MrsRoadshow @Pistachio Interesting thoughts. See as “national conversation,” “pulse” on many things. Seeing flow of ideas, observations triggers others.

i am SO blogging this.

Coda:

@Pistachio I wouldn’t necessarily consider 3 million a focus group any more. All that kind of group can provide is sraw pole/first impressions.

@ppatel i was being colloquial for impact. it’s a market awareness cloud. but it provides more than a straw pole. just search ANY brand name

@ppatel …at ANY time and you learn precisely how people interact with it in their natural state. like observing chimps in a lab vs Goodall

NOTE: I was gonna call this “There’s Something About Twitter.” Right before I hit publish @jakrose suggested the title, from another tweet I’d just written. Hope you enjoyed this little trip through my funny ol’ brain and that you’ll subscribe to the TouchBase blog for complete coverage of business use of microsharing (Twitter, etc.)

Category : Touchbase Blog / microsharing

Comments

Stacy Brice October 4, 2008

And not for nothin’, but Twitter really *is* micro sharing for macro results, no? :)

But to your topic…profiles are what we think people need/want to see of us. Updates are less frequent, content is contrived to sit and be relevant over a longer term.

If one tweets more than one or two tweets at a time, who a person is–good/bad/indifferent, funny, quick, bright, knowledgeable, helpful, quirky, etc., absolutely shows through (unless the person is a great actor/liar). It’s simply too hard to do otherwise.

That’s why you get a better (and faster!!) sense of people on Twitter than on FB/LI etc.

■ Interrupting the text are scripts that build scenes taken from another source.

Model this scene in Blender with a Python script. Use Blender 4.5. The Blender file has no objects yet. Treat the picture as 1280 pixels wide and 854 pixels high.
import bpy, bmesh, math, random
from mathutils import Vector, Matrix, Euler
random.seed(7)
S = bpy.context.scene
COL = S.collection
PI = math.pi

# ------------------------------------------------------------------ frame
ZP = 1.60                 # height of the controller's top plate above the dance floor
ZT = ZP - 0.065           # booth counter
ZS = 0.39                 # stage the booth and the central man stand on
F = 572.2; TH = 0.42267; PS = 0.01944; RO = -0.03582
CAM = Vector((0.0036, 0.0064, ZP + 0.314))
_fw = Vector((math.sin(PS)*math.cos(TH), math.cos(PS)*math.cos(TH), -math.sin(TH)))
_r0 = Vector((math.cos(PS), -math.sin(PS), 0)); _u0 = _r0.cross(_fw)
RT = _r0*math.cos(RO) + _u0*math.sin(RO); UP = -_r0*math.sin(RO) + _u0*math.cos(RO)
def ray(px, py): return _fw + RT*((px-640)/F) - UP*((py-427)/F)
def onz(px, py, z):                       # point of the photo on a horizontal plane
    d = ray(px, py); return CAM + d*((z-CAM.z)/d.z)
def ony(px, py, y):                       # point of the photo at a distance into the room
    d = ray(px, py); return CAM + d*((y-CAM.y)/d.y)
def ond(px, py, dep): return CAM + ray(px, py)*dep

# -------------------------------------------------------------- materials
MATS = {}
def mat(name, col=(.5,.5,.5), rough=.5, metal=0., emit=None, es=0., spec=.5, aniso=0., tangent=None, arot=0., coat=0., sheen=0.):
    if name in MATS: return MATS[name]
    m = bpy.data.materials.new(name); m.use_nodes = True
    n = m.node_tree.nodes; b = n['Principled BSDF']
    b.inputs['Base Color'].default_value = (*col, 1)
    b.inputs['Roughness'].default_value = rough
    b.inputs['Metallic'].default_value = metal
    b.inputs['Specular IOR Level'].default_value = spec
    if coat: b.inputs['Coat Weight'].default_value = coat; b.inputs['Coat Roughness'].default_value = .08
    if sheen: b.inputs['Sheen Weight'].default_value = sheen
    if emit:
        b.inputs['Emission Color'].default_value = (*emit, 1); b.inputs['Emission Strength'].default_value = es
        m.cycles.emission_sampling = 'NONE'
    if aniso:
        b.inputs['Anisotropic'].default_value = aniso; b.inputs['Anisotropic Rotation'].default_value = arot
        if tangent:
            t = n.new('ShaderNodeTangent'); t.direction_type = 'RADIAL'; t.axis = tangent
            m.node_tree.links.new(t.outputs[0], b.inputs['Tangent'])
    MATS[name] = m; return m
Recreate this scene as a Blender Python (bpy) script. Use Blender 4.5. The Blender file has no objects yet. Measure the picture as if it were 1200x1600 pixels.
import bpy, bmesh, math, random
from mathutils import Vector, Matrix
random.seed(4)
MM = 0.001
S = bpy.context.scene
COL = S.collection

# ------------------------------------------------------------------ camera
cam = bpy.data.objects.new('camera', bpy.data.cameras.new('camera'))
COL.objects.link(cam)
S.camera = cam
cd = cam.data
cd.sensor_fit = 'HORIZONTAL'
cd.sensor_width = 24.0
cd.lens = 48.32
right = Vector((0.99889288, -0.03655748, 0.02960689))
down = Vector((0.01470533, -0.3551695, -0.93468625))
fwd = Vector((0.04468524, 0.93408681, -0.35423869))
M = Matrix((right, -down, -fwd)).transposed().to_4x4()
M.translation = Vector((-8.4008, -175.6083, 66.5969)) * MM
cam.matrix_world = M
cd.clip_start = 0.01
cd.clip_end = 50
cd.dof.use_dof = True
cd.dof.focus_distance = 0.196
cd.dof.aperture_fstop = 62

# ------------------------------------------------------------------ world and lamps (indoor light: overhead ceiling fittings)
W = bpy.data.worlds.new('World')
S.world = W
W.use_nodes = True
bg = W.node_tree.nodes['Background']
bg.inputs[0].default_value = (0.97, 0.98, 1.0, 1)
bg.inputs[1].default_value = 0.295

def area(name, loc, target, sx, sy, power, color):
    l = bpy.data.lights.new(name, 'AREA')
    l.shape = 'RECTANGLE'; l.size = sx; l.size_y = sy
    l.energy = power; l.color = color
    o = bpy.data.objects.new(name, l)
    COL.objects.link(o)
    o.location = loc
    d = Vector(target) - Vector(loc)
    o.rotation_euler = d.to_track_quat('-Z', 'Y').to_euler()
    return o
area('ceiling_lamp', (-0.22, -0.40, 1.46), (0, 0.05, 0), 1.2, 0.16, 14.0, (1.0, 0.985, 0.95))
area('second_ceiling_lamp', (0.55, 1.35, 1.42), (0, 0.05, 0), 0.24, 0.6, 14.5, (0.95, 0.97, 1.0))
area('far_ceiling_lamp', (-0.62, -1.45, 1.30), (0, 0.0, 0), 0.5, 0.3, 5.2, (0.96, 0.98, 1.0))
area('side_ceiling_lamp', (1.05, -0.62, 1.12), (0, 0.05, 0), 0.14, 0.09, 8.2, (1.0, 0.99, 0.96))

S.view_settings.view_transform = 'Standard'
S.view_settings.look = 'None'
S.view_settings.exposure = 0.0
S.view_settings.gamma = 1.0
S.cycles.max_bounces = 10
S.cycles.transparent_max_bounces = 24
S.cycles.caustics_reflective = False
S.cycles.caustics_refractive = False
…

It’s also why truer/faster connections are made between people.

FWIW… this has always been the case with chat. Twitter’s just redefined the way chat happens. :) Gotta love that.

Joe Cascio October 5, 2008

Very cogent observation. Trust comes from interaction, not declaration. Trust is earned/granted through observations over time, not from a static assertion.

Rebecca Blackwell October 5, 2008

I am new to twitter (or, more accurately, new to using twitter), and from what I’ve seen so far am inclined to agree with you. However, another thing I have been struck with is how many people on twitter don’t seem to really know who they are and seem to be using twitter to construct an identity of sorts.

The theory that we only know who we are as a result of the mirror image reflected back to us from social interaction has been around for a while. But, it’s interesting to see it manifest in this way, from this platform. I wonder if the effect is the same. It might be possible to gain a greater awareness of others through twitter, but is it also possible to gain greater self-awareness through twitter? Hmmmm….

Yael K. Miller October 5, 2008

Mark me down as one of those who feels that networking relationships are quickly made (or maybe that’s just in my head). I do judge people by their streams: Do they provide interesting information? Do they answer tweets? Are they funny?

I recently asked for a recommendation for a service. Someone I’ve had back-and-forth tweets before said something along the lines of “these people are good and they’re our clients.” Because of our (small) Twitter relationship, I’m 80% sure I’ll go with that recommended service.

That’s the power of Twitter. But you have to believe…

Karen Swim October 6, 2008

I have often commented that Twitter reduces the degrees of separation faster and more efficiently than any other medium I have used. On a personal note, my tweets are an accurate representation of my personality and not a business “persona. Reduced to 140 characters, you get up close and personal fairly quickly.